CNYD's footprint is also  very strong in the afterschool and out-of-school arenas. 
  • CNYD served as the intermediary for the first six years of the San Francisco Beacons Initiative, the first and largest California school-based project, demonstrating the importance of community-based agencies working in partnership with schools to create youth development-centered supports and services.  Fifteen years later, the San Francisco Beacon Center continues to flourish as a long-term part of the fabric of the youth services system in San Francisco. 

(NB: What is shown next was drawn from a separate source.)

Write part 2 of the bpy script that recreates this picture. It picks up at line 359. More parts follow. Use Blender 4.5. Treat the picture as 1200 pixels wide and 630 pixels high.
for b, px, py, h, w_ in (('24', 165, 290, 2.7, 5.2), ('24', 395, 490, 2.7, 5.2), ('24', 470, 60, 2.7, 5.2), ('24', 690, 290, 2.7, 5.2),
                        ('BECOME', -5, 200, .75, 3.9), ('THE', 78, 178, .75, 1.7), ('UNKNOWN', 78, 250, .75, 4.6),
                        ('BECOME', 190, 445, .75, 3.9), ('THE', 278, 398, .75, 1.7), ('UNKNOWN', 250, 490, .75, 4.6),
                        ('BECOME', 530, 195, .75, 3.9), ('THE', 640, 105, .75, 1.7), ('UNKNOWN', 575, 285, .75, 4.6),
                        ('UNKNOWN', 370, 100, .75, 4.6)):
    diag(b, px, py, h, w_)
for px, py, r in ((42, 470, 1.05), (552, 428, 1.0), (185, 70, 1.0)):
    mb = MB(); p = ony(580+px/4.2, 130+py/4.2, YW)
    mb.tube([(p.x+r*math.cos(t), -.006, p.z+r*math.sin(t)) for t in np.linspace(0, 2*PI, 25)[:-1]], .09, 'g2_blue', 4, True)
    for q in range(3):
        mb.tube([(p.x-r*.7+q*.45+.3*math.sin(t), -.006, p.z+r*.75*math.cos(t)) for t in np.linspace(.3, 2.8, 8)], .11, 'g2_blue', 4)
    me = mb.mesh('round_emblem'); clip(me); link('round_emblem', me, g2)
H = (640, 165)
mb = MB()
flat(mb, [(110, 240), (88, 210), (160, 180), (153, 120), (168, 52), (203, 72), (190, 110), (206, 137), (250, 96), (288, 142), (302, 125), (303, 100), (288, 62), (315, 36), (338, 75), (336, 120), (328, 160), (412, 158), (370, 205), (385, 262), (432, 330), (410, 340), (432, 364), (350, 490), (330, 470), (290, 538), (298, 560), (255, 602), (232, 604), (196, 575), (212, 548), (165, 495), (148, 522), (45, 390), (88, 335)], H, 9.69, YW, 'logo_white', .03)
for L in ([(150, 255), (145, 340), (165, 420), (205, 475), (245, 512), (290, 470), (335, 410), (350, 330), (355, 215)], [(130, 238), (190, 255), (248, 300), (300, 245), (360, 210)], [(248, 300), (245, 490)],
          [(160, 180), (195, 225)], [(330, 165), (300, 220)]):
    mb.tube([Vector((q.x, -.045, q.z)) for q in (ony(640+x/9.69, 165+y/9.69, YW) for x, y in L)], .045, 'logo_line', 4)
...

  • Because of CNYD's Beacon leadership, we were called upon to work across California in the early years of federal and state funding for the expansion of school-based afterschool programs.  CNYD played an important role in helping policymakers and practitioners understand why youth development practice was critical to the impact of afterschool programming and developed training resources and approaches that are still used today.  We championed the expansion of high school afterschool programming and we were an important influence in broadening afterschool outcomes to include measures beyond academic learning.
________________________
Sue Eldredge was the founder and Executive Director of the Community Network for Youth Development (CNYD) for twenty years. CNYD’s work led to the infusion of youth development practice into policy, capacity-building and evaluation efforts in the Bay Area and in ever wider arenas.  A graduate of Stanford University, Sue’s past experience includes work in the philanthropic world, research, and design and delivery of training and technical assistance systems for nonprofit, educational and governmental agencies.